Lots of reasons. A couple of the most obvious:
Matt Jefferies never imagined fans would obsessively try to reverse-engineer full floor plans for the Enterprise when he designed it in the 1960's. His priorities where first and foremost to create something that would look interesting and memorable on TV screens, and secondly something that would be reasonably easy to build a model for. Everything else - including the overall size of the ship - was at best a reasonable, good-enough guess.
The show's budget was no doubt a significant factor in the relatively small interior sets. This had a lucky side-effect of assigning them some "realism" for those who imagined the Enterprise as something akin to a mid-20th-centry warship in space. I suspect this was another case of a tight budget actually being a blessing in disguise, similar to the well-known case of the invention of the transporters.

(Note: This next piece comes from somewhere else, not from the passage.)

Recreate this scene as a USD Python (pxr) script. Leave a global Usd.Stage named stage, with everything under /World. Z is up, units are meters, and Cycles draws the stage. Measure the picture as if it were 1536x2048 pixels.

Many model builders have noted that you can't really put even those small sets as presented in TOS in the Enterprise unless you increase the size of the ship by about 42%. So you've already got to mess with un/official cannon (947 feet) even if you're keeping things the same but trying to be more realistic. See here for a recent discussion and example:
https://www.trekbbs.com/threads/new...1-foot-version-full-interior-3d-model.311118/
With that out of the way: Why was the Enterprise D made so much bigger? Surely, starship technology could've advanced greatly without the need to increase the overall size of the ship - or at least not the individual rooms/sets. And yet that's what we get: every set is larger; from the bridge to individual quarters. The answer is simply that they had a bigger budget and wanted to design bigger, more impressive sets for the now much savvier audiences. And they had hindsight to fall back on: they knew fans would study every inch of this thing, and they wanted things to match up. So... bigger, fancier sets = bigger ship.
That same desire/need for bigger, fancier, more-impressive-to-modern-audiences sets obviously holds true today. Only the most die-hard fans would seriously consider going back to the tiny, plain sets of the 1960's. So, if you're going to have to have sets at least around the size of what they did for TNG (if not bigger and fancier), then you're going to have to have a ship to match that.
Ergo... bigger Enterprise.
Blame it on the unimaginably wild success and longevity of a TV show no one seriously expected to still matter after the 1960's.
All that said: I do think they went too far with the up-sizing in the Kelvin universe. That was just... unnecessary... (And also, Discovery's bridge being largely empty space really bugs me.)